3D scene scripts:
********************
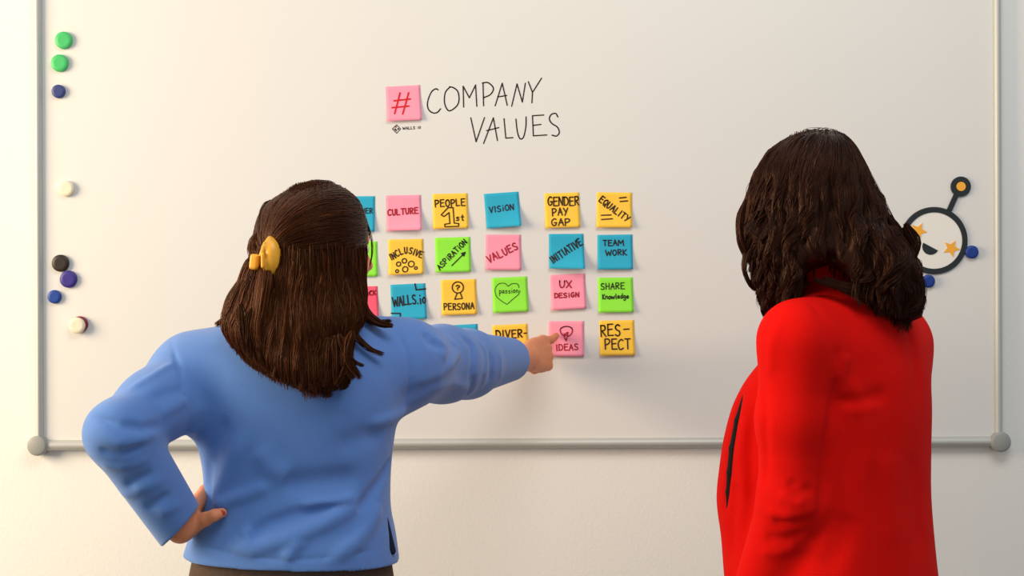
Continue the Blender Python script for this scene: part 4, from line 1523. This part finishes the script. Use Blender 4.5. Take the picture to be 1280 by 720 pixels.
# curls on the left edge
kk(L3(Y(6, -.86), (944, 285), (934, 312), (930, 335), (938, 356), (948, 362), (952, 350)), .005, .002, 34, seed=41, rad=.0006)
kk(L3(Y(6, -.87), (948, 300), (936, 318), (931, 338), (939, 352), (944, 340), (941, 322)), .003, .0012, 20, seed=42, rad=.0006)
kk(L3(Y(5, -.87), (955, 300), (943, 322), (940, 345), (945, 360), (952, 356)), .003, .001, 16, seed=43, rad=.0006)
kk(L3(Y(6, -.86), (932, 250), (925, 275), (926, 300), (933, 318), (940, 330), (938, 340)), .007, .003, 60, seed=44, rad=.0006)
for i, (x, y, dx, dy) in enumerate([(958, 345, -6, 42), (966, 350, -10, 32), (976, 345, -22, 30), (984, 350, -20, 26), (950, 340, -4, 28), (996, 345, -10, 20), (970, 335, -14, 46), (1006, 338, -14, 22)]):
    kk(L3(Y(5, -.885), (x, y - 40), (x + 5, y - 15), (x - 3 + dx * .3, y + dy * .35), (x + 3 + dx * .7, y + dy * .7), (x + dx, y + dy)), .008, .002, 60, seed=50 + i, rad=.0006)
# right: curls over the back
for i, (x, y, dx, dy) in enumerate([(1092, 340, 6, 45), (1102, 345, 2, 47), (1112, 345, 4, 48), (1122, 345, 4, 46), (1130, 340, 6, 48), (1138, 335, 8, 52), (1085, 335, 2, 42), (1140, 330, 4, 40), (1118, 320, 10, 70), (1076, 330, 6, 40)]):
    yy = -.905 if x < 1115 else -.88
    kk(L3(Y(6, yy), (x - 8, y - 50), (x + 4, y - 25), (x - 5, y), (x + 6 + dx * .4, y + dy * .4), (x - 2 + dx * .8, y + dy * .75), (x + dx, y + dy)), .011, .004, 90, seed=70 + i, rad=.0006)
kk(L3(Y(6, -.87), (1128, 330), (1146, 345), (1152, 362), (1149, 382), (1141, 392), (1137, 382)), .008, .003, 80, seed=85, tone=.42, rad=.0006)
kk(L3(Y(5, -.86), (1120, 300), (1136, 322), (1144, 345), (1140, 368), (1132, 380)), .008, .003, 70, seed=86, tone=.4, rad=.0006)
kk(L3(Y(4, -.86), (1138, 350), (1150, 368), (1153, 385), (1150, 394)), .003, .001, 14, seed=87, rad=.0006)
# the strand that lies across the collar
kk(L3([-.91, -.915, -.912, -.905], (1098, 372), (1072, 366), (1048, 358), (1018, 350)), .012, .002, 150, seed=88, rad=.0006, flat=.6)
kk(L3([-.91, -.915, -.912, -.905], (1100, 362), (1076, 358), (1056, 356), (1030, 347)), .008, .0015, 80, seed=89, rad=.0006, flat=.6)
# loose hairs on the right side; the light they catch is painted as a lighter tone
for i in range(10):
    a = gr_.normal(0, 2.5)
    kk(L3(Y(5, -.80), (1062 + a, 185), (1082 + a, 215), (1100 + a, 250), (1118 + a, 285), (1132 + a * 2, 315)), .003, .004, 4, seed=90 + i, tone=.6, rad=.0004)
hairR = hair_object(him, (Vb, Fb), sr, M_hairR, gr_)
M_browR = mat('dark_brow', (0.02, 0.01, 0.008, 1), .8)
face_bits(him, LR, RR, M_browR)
********************
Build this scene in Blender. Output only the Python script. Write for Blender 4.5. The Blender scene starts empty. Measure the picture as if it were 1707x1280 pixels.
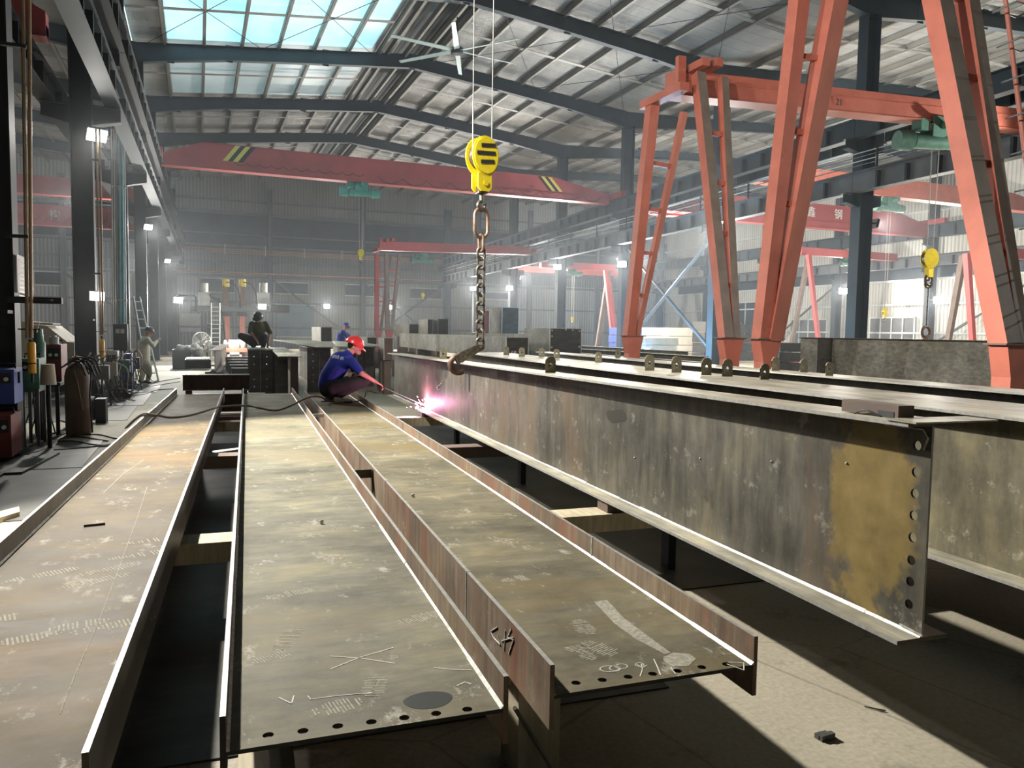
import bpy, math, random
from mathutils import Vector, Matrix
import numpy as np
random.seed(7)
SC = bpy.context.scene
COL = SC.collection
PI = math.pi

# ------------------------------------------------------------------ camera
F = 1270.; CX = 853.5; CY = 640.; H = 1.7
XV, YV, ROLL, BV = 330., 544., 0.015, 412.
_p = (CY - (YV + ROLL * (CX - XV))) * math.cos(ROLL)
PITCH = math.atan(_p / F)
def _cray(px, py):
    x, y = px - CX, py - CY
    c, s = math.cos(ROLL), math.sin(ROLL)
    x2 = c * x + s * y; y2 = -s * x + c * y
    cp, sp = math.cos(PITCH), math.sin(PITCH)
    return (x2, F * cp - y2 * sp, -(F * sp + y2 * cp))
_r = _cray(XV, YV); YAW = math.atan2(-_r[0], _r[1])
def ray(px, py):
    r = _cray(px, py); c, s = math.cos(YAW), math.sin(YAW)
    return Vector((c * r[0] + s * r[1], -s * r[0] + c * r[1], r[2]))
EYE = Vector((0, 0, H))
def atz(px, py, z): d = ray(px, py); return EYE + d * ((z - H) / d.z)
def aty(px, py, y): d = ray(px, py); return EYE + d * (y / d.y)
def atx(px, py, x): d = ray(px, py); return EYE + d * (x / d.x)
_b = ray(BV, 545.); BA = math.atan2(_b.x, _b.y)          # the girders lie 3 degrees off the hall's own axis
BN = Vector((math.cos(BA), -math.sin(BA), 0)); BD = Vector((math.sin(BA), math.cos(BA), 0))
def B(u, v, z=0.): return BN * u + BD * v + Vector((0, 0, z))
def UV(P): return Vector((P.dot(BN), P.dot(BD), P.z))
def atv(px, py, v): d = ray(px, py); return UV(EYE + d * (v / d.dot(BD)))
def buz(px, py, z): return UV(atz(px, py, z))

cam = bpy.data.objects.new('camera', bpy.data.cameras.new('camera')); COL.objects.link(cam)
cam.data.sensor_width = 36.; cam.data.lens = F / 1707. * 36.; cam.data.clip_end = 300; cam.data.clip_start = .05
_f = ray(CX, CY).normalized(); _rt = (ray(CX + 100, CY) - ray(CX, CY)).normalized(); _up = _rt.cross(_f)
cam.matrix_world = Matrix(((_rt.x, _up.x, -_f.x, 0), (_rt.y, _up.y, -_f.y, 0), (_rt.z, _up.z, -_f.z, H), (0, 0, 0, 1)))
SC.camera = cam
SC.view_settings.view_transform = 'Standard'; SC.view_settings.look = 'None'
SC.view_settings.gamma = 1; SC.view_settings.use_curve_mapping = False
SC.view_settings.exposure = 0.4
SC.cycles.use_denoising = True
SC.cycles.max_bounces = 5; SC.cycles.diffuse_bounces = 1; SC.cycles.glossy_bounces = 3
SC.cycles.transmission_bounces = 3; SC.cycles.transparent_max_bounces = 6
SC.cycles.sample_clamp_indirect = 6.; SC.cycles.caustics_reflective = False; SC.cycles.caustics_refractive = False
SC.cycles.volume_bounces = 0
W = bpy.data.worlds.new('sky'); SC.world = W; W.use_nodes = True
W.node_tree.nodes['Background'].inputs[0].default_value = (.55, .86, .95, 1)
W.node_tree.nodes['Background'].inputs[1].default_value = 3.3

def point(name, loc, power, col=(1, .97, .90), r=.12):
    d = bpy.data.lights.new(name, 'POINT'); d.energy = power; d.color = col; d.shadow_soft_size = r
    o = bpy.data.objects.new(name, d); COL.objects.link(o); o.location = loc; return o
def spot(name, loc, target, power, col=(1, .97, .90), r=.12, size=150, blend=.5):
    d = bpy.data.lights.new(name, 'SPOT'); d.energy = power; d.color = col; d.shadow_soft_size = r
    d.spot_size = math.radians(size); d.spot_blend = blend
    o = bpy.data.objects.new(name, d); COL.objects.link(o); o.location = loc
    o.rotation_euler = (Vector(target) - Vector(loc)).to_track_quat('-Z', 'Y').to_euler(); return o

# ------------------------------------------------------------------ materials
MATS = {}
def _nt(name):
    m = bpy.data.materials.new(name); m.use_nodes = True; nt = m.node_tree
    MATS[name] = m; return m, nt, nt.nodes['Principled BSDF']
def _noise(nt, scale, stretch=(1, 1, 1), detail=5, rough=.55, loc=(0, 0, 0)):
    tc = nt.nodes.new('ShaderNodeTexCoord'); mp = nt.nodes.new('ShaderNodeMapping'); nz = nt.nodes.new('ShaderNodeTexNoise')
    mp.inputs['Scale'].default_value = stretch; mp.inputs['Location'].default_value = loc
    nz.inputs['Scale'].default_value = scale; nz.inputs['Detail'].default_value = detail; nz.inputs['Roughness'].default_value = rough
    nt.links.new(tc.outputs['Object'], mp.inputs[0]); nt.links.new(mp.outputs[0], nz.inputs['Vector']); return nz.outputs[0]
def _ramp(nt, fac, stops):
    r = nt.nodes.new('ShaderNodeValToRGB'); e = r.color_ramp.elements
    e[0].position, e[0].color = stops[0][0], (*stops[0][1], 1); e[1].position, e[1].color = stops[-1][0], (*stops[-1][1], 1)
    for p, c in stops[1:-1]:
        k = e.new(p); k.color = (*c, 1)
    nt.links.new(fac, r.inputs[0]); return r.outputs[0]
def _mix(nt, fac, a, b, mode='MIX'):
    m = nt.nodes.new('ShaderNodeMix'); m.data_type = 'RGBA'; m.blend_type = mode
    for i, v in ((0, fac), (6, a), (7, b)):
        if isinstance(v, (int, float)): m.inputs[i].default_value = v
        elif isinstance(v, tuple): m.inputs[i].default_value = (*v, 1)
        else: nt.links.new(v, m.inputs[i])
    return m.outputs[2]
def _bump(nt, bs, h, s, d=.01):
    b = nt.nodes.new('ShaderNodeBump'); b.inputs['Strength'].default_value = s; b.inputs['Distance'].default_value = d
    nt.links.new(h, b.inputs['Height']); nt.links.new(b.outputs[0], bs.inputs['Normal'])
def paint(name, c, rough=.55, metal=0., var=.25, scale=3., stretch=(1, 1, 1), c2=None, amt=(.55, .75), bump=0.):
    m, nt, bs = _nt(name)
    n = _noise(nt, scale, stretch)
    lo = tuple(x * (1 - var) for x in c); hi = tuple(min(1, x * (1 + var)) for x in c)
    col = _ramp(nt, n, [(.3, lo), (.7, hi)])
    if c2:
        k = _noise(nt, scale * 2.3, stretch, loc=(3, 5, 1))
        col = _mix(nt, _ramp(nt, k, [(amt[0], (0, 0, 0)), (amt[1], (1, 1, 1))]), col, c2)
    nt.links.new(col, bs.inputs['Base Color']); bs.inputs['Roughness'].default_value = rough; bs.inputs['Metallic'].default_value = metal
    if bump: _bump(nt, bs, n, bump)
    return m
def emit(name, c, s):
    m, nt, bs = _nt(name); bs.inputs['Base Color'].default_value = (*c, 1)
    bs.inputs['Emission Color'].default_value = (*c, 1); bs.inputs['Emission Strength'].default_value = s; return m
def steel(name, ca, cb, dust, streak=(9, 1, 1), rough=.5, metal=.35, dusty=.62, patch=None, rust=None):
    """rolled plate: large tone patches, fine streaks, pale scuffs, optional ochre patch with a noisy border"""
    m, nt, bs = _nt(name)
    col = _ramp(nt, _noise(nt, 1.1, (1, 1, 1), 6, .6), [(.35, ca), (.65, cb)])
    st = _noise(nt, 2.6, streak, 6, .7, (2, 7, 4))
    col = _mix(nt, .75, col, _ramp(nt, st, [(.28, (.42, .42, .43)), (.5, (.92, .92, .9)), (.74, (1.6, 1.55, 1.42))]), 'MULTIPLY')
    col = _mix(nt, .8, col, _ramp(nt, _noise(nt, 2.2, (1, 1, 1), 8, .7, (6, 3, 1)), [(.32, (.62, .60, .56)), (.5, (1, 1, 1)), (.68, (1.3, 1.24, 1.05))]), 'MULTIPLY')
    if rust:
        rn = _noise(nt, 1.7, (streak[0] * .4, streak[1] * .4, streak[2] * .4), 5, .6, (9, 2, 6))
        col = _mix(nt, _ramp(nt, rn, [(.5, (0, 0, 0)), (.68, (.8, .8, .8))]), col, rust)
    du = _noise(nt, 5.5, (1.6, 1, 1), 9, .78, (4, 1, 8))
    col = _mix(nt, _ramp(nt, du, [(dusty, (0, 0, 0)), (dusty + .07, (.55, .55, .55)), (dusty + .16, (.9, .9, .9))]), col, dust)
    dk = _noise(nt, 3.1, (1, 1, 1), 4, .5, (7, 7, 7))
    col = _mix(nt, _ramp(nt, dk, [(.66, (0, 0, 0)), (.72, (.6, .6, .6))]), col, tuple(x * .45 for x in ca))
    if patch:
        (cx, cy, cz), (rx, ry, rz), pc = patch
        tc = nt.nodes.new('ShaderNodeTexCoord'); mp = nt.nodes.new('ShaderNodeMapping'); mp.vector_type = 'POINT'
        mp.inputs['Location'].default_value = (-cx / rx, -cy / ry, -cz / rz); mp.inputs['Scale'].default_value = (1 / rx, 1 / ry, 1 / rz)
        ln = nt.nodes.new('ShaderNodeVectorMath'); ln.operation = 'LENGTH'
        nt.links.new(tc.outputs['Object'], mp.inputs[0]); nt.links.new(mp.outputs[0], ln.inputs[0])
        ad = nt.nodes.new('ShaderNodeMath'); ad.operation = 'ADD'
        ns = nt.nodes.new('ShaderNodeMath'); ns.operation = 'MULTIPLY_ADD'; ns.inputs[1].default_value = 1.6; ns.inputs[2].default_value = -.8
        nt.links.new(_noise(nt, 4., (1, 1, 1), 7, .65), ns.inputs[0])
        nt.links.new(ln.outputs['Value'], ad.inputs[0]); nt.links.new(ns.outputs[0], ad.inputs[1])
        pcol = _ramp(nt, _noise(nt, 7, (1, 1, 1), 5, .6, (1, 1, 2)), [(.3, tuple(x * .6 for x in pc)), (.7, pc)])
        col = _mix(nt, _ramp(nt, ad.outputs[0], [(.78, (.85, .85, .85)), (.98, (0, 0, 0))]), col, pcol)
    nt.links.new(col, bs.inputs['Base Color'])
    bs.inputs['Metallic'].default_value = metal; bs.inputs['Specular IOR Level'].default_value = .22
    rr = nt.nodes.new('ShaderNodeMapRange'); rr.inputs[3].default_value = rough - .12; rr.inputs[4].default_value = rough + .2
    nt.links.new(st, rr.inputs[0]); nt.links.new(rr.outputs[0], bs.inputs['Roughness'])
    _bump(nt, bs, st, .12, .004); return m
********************
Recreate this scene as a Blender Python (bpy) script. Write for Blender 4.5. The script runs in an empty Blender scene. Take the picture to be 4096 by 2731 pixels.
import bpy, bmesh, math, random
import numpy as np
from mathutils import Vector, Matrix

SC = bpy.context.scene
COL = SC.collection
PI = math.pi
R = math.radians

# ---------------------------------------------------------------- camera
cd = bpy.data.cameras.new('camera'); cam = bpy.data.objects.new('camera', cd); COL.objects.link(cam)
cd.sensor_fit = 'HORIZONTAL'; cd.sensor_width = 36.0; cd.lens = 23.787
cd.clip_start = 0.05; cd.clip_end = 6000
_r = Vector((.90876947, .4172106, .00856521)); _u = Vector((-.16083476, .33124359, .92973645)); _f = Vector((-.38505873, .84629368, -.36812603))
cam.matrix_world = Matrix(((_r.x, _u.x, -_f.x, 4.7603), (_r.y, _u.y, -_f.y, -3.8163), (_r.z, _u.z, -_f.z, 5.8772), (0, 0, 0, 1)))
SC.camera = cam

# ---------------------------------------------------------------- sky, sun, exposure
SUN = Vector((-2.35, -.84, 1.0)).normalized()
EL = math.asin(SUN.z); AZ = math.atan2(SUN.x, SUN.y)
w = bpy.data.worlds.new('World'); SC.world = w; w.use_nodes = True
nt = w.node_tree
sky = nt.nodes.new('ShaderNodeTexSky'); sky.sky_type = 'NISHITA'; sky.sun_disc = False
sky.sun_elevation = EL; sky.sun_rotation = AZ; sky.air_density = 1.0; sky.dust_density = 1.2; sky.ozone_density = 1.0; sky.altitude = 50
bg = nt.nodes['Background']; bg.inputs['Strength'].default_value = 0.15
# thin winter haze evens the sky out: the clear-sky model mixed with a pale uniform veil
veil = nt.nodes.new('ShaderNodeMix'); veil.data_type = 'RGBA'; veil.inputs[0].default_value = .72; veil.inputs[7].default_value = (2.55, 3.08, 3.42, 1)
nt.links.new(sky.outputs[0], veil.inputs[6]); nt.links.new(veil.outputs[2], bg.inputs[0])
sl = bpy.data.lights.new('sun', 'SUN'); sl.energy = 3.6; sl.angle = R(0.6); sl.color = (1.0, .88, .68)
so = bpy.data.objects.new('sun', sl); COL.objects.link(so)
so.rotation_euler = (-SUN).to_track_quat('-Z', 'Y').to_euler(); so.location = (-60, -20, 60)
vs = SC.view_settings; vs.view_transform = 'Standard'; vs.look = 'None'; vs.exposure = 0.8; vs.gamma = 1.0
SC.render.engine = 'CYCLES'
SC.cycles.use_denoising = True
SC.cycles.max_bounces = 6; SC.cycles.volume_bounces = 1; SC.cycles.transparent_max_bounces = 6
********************
- Aim of the task: Exactly the lines from the line with "Recreate this scene" to the line with "R = math.radians", both included, are to be extracted, and no others.

- Written answer:
Recreate this scene as a Blender Python (bpy) script. Write for Blender 4.5. The script runs in an empty Blender scene. Take the picture to be 4096 by 2731 pixels.
import bpy, bmesh, math, random
import numpy as np
from mathutils import Vector, Matrix

SC = bpy.context.scene
COL = SC.collection
PI = math.pi
R = math.radians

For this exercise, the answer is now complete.